Eldorado

February 7, 2010By Paris UpdateArchive

On the Road Again

eldorado
Bouli Lanners stars in the film he wrote and directed.

You would think that the road movie genre is well past its sell-by date, but again and again interesting variations on the theme turn up. Eldorado, a new Franco-Belgian film written, directed by and starring Bouli Lanners, is a real gem.

Although Eldorado is clearly inspired by the theater of Samuel Beckett, the film still manages to be original and disturbing. The only thing that is not fresh and distinctive about it is its title. No modern movie called Eldorado is going to be about anything other than broken dreams.

The plot is sparse. Yvan (Lanners), a restorer of old American cars, discovers a young man, Elie (Fabrice Adde), breaking into his car (the only one on the street not protected by a guard dog). Instead of accosting him or having him arrested, Yvan embarks on a trip with Elie (who turns out to be called Didier) through the sometimes bleak, sometimes beautiful Belgian countryside, meeting along the way a collection of absurd and extraordinary characters, including an old man who collects cars belonging to people who have committed suicide, Elie’s lonely mother and a nudist called Alain Delon.

The truncated dialogue and the metaphysical questions that lie behind much of the two protagonists’ conversations vividly recall Beckett’s Vladimir and Estragon in Waiting for Godot. In one exceptionally well-written exchange, after they bathe in a freezing river, Yvan asks Elie what he is hoping to do. Elie replies that he hopes to put on his socks. Yvan’s explanation that he is talking about “l’absolu” (the absolute) is both touching and humorous.

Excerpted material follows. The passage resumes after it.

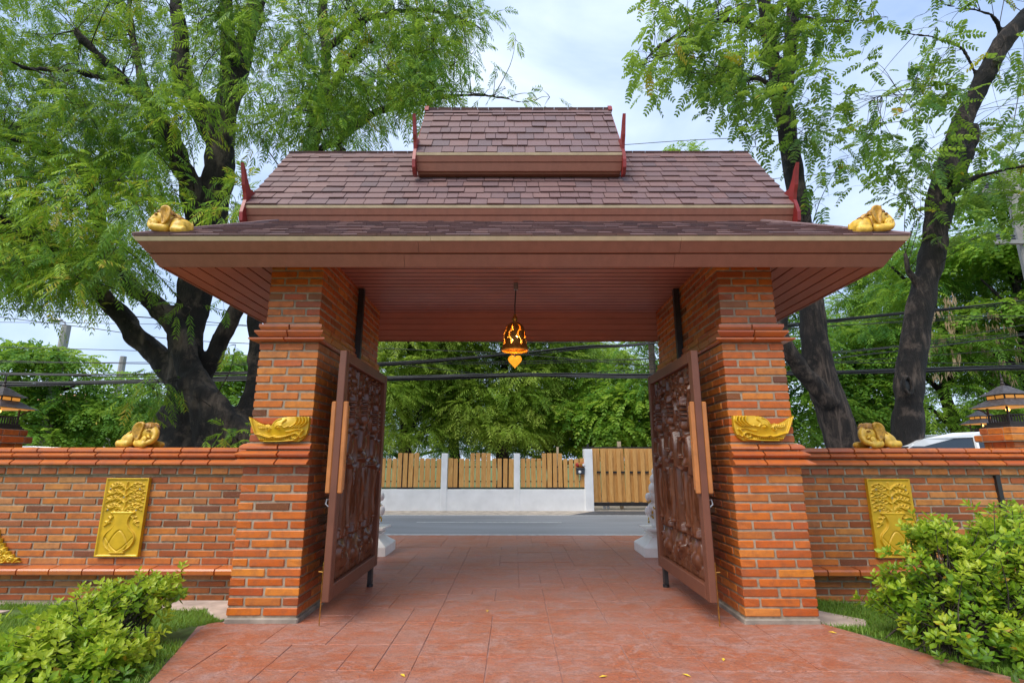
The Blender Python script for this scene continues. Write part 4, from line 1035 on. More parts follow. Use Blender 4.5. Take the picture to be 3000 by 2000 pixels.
# ------------------------------------------------------------------ pavilion lanterns on brick posts
def lantern(x, y, z, s, label, lab_post, post=True):
    if post:
        pt = thing('lantern_post', lab_post, 'pillar', (x, y, -.1)); B = Bricks(pt)
        for (z0, z1, h) in ((z-.075, z, .205), (z-.155, z-.080, .245), (z-.235, z-.160, .19)):
            for a, b in ((x-h, x-.006), (x+.006, x+h)):
                B.add(((a+b)/2, y-h+.05, (z0+z1)/2), b-a, .1, z1-z0-.008); B.add(((a+b)/2, y+h-.05, (z0+z1)/2), b-a, .1, z1-z0-.008)
            for sx in (-1, 1): B.add((x+sx*(h-.05), y, (z0+z1)/2), 2*h-.22, .1, z1-z0-.008, True)
            MB().box(x-h+.008, x+h-.008, y-h+.008, y+h-.008, z0-.006, z1).build('mortar_core', MATS['mortar'], pt)
        B.finish()
        MB().box(x-.18, x+.18, y-.18, y+.18, -.2, z-.24).build('post_core', MATS['mortar'], pt)
    t = thing('pavilion_lantern', label, 'lantern', (x, y, z), 'pavilion lanterns')
    q = lambda prof, name, mat: MB().lathe([(r*s, z+h*s) for r, h in prof], 4, (x, y), True).build(name, MATS[mat], t)
    q([(.235, .0), (.235, .022), (.215, .026), (.215, .050)], 'base_slab', 'dark_wood'); q([(.195, .052), (.195, .085)], 'base_slab', 'dark_wood')
    for sx in (-1, 1):
        for sy in (-1, 1):
            MB().tube([(x+sx*.165*s, y+sy*.165*s, z+.085*s), (x+sx*.165*s, y+sy*.165*s, z+.32*s)], .015*s, 4).build('corner_post', MATS['dark_wood'], t)
            MB().tube([(x+sx*.165*s, y+sy*.165*s, z+.20*s), (x+sx*.20*s, y+sy*.20*s, z+.26*s), (x+sx*.26*s, y+sy*.26*s, z+.315*s)], .012*s, 5).build('bracket', MATS['dark_wood'], t)
    for ax in (0, 1):
        for sg in (-1, 1):
            b_ = MB()
            for k in range(9):
                o_ = (-.165+.33*k/8)*s; c = (x+o_, y+sg*.165*s) if ax == 0 else (x+sg*.165*s, y+o_)
                b_.box(c[0]-.006*s, c[0]+.006*s, c[1]-.006*s, c[1]+.006*s, z+.085*s, z+.185*s)
            c0 = (x-.17*s, x+.17*s, y+sg*.165*s-.009*s, y+sg*.165*s+.009*s) if ax == 0 else (x+sg*.165*s-.009*s, x+sg*.165*s+.009*s, y-.17*s, y+.17*s)
            b_.box(*c0, z+.185*s, z+.20*s); b_.build('railing', MATS['dark_wood'], t)
    # two tiers of stepped shingle courses
    for (r0, r1, h0, h1, n) in ((.325, .165, .315, .425, 5), (.215, .045, .500, .635, 6)):
        for k in range(n):
            a, c = k/n, (k+1)/n; cv = lambda q_: r0+(r1-r0)*q_**.85
            q([(cv(a), h0+(h1-h0)*a), (cv(a), h0+(h1-h0)*a+.008), (cv(c)-.004, h0+(h1-h0)*c+.004)], 'roof_course', 'dark_shingle')
    q([(.155, .425), (.155, .500)], 'frieze', 'dark_wood')
    for ax in (0, 1):
        for sg in (-1, 1):
            for hf in (-1, 1):
                a0, a1 = sorted((hf*.012*s, hf*.140*s)); d0, d1 = sorted((sg*.1555*s, sg*.160*s))
                c0 = (x+a0, x+a1, y+d0, y+d1) if ax == 0 else (x+d0, x+d1, y+a0, y+a1)
                MB().box(*c0, z+.440*s, z+.488*s).build('lit_pane', MATS['pane_glow'], t)
    MB().lathe([(.05*s, z+.635*s), (.022*s, z+.66*s), (.030*s, z+.68*s), (.014*s, z+.70*s), (.020*s, z+.73*s), (.010*s, z+.76*s), (.012*s, z+.79*s), (.003*s, z+.86*s)], 10, (x, y)).build('spire', MATS['dark_wood'], t)
    MB().lathe([(.29*s, z+.308*s), (.29*s, z+.313*s)], 4, (x, y), True).build('lit_ceiling', MATS['pane_glow'], t)
    MB().ball((x, y, z+.275*s), .028*s, 8, 6).build('bulb', MATS['lantern_bulb'], t)
emit('lantern_bulb', (1.0, .5, .12), 3)
lantern(5.74, WY+.19, 1.715, .76, 'large lit black pavilion lantern on the brick post at the right edge', 'brick lantern post on the wall at the right edge')
lantern(-6.13, WY+.19, 1.690, .76, 'lit black pavilion lantern on the brick post at the left edge', 'brick lantern post on the wall at the left edge')
lantern(8.02, 9.0, 1.74, .68, 'small lit black pavilion lantern farther back beyond the white car', 'distant brick lantern post beyond the white car')

# ------------------------------------------------------------------ white guardian statues on pedestals outside
def statue(x, y, label, mir):
    t = thing('guardian_statue', label, 'statue', (x, y, 0), 'white statues outside the gate')
    MB().lathe([(.33, 0), (.33, .12), (.32, .135), (.27, .17), (.21, .215), (.175, .25), (.175, .265), (.20, .275), (.20, .285), (.17, .30), (.17, .315), (.22, .335), (.26, .345), (.26, .372)], 4, (x, y), True).build('pedestal', MATS['white_glaze'], t)
    b_ = MB()
    for c, r in (((0, 0, .47), (.16, .15, .13)), ((0, 0, .63), (.175, .16, .14)), ((0, .02, .78), (.16, .15, .13)), ((0, 0, .92), (.145, .135, .12)), ((0, 0, 1.06), (.115, .11, .10)), ((0, 0, 1.17), (.085, .08, .08))): b_.ball((x+c[0], y+c[1], c[2]), r, 18, 12)
    b_.build('coiled_body', MATS['white_glaze'], t, smooth=True)
    MB().lathe([(.07, 1.21), (.05, 1.245), (.035, 1.27), (.028, 1.31), (.045, 1.33), (.02, 1.345)], 14, (x, y)).build('crest', MATS['white_glaze'], t, smooth=True)
    MB().lathe([(.022, 1.34), (.012, 1.37), (.018, 1.385), (.004, 1.43)], 10, (x, y)).build('gold_tip', MATS['gold_paint'], t, smooth=True)
    for s in (-1, 1): MB().ball((x+s*.17, y-.03, .60), (.055, .075, .075), 12, 8).ball((x+s*.155, y-.02, .80), (.05, .07, .065), 12, 8).build('side_coil', MATS['white_glaze'], t, smooth=True)
    g = MB(); rr = random.Random(4)
    for k in range(34):
        q = rr.uniform(0, 6.28); z = rr.uniform(.42, .76); R = .165; p = (x+R*math.cos(q), y+R*.93*math.sin(q), z)
        a = rr.uniform(0, 6.28); g.tube([p, (p[0]+.03*math.cos(q+1.5)*math.cos(a), p[1]+.03*math.sin(q+1.5)*math.cos(a), p[2]+.035*math.sin(a)), (p[0]+.05*math.cos(q+1.5)*math.cos(a+.6), p[1]+.05*math.sin(q+1.5)*math.cos(a+.6), p[2]+.05*math.sin(a+.6))], [.012, .014, .004], 5)
    g.build('gold_scrollwork', MATS['gold_paint'], t, smooth=True)['kind'] = 'stuff'
statue(-2.22, 8.15, 'white and gold guardian statue on a white pedestal beyond the left gate leaf', -1)
statue(2.13, 8.12, 'white and gold guardian statue on a white pedestal beyond the right gate leaf', 1)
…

Inevitably, the two central characters learn more about each other as the story progresses, but at no time does the film lapse into sentimentality, even though Yvan remembers his childhood in one moving flashback. I was especially relieved that the movie’s ending was just as resolutely unsentimental

Visually, Eldorado is memorable and strikingly desolate. The two central actors are impeccable, the direction is excellent, and the writing is both poetic and poignant.